Ahora que ya pasó la primavera y con ella gran parte de las ferias del libro de nuestro país, puede que no esté mal contar lo que me ocurrió la primera vez que fui a firmar a una de ellas. La historia tuvo lugar en la primavera de 1993, y el libro que se presentaba en la Feria del Libro de Madrid era mi novela El lenguaje de las fuentes, que entonces se acababa de publicar. Un tiempo antes había ganado en León un modesto premio a un libro de relatos. Se titulaba El amigo de las mujeres, y lo había escrito siguiendo las huellas de Gómez de la Serna, que es un escritor que me encanta. Marcel Cohen dijo que los libros son como los juguetes que se dan a los niños chicos, y eso fue siempre Gómez de la Serna: un infatigable constructor de juguetes.
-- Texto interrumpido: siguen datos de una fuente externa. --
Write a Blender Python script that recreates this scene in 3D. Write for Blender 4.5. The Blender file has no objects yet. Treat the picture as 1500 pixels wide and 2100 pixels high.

Acababa de terminar entonces mi novela y, lleno de euforia por el inesperado premio, decidí probar suerte a lo grande. Hice seis copias del manuscrito, que envié a las editoriales que más me gustaban, y me puse pacientemente a esperar. Las editoriales contestaban entonces religiosamente y, unas semanas después, empecé a recibir sus negativas. Debo reconocer que me deprimía mucho recibir aquellas cartas tan corteses como implacables en que me decían que mi libro no se ajustaba a sus inescrutables planes editoriales. Es un rasgo terrible de mi carácter, siempre tiendo a pensar que los demás tienen razón cuando critican mis libros, tal vez porque soy el primero en sospechar que están llenos de defectos.

Ya lo daba todo por perdido cuando recibí una llamada de la editorial Lumen de Barcelona. Querían informarse si me había comprometido con otra editorial y les dije perplejo que no. Al día siguiente fue Esther Tusquets quien me llamó en persona. Se disculpó por haber tardado tanto tiempo en dar señales de vida ya que el manuscrito había esperado varios meses sobre su mesa y no lo había leído hasta ese momento. Y sin más rodeos me dijo que lo quería publicar. Esther no era amiga de hablar por teléfono. Decía lo justo y enseguida se despedía de ti. De modo que me quedé con el auricular en la mano sin dar crédito a lo que me acaba de suceder. Yo amaba su editorial, y amaba sobre todo aquella colección Palabra en el Tiempo, en que había leído, entre otros, a Franz Kafka, Virginia Wolf, Hermann Broch, Samuel Becket, Flannery O’Connor y James Joyce, algunos de los autores esenciales de la literatura del siglo pasado. Y me parecía imposible que mi libro pudiera figurar en el mismo catálogo que los suyos.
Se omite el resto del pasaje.